* **Exercise requirements**
Count the lines below that contain the word "picture". Give only the number.

* **Supplied material**
------------------------------------------------------------------------
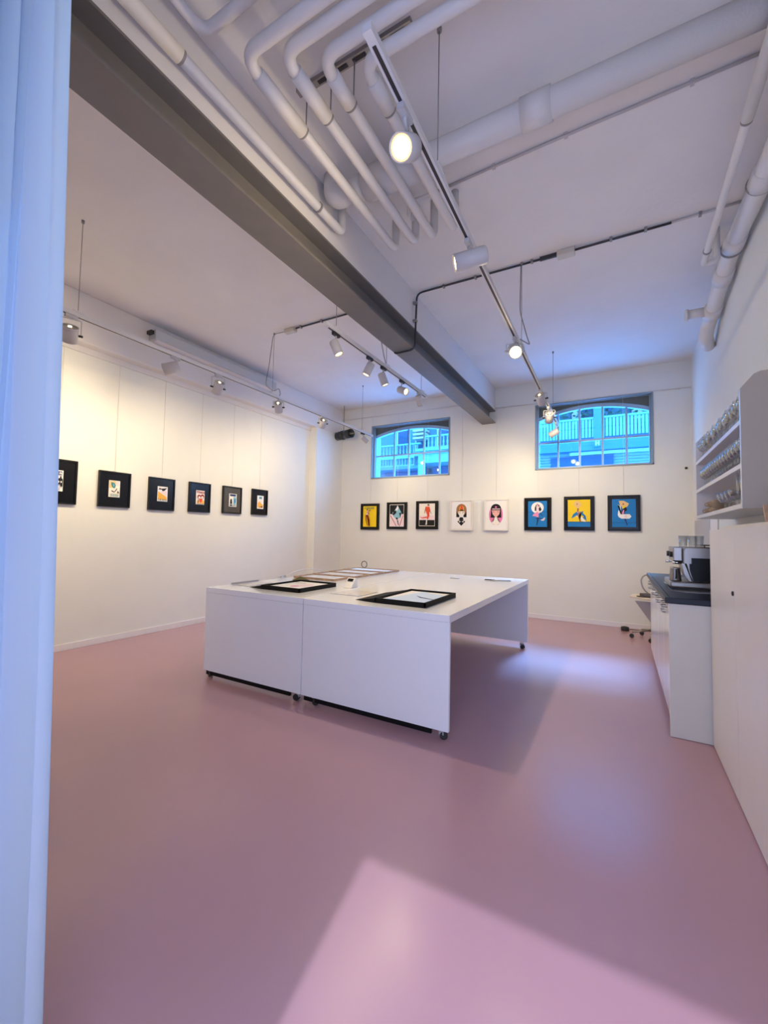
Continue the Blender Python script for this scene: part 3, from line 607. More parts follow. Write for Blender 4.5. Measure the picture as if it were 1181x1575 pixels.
def picture(label, wall, a0, a1, z0, z1, art, mat_w, framecol, print_frac, wire_to, group, fw=.018, depth=.028, boardcol=None):
    """wall 'left': a = y along x=LX ; wall 'back': a = x along y=BY"""
    W, H = a1-a0, z1-z0; gap = .006
    def P(u, v, d):   # u across, v up, d out from the wall
        return (LX+gap+d, a0+u, z0+v) if wall == 'left' else (a0+u, BY-gap-d, z0+v)
    t = thing('framed_picture', label, 'picture', P(W/2, 0, 0), group)
    def bx(bm, u0, u1, v0, v1, d0, d1):
        vs = [bm.verts.new(P(u, v, d)) for u in (u0, u1) for v in (v0, v1) for d in (d0, d1)]
        for f in ((0, 1, 3, 2), (4, 6, 7, 5), (0, 4, 5, 1), (2, 3, 7, 6), (0, 2, 6, 4), (1, 5, 7, 3)): bm.faces.new([vs[i] for i in f])
    bm = B(); bx(bm, 0, fw, 0, H, 0, depth); bx(bm, W-fw, W, 0, H, 0, depth); bx(bm, fw, W-fw, 0, fw, 0, depth); bx(bm, fw, W-fw, H-fw, H, 0, depth)
    finish('frame', bm, framecol, parent=t)
    bm = B(); bx(bm, fw, W-fw, fw, H-fw, .004, depth-.010); finish('mount_board', bm, boardcol or M_BOARD, parent=t)
    # print
    u0, v0, u1, v1 = print_frac; u0, u1 = u0*W, u1*W; v0, v1 = v0*H, v1*H
    names = []; bm = B(); lay = 0
    for c, pts in art:
        if c not in names: names.append(c)
        vs = [bm.verts.new(P(u0+(u1-u0)*x, v0+(v1-v0)*y, depth-.0096+lay*.00025)) for x, y in pts]
        try: f = bm.faces.new(vs); f.material_index = names.index(c)
        except ValueError: pass
        lay += 1
    bmesh.ops.triangulate(bm, faces=bm.faces, ngon_method='EAR_CLIP')
    me_name = 'print'
    finish(me_name, bm, [ink(c) for c in names], parent=t)
    if wire_to:
        bm = B(); cyl(bm, P(W/2, H-.01, .004), P(W/2, wire_to-z0, .004), .0016, n=5, cap=False)
        finish('hanging_wire', bm, M_CLEARWIRE, parent=t)
    return t
LP = (.31, .28, .66, .75)
GLp = 'black framed prints on the left wall'
picture('black framed print cut off by the curtain, teal and black with a title strip', 'left', 2.03, 2.393, 1.562, 2.035, A_L1, 0, M_BLACK, (.18, .28, .64, .75), 3.25, GLp)
picture('black framed print with a sand yellow and teal leaf design, second from the curtain', 'left', 2.615, 2.973, 1.561, 1.975, A_L2, 0, M_BLACK, LP, 3.25, GLp)
picture('black framed print with an orange slope under a black bird shape', 'left', 3.202, 3.557, 1.555, 1.972, A_L3, 0, M_BLACK, (.33, .28, .72, .74), 3.25, GLp)
picture('black framed print with dark red title and two red haired heads', 'left', 3.773, 4.121, 1.560, 1.975, A_L4, 0, M_BLACK, (.32, .26, .72, .74), 3.25, GLp)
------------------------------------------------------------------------
* **Right answer**
7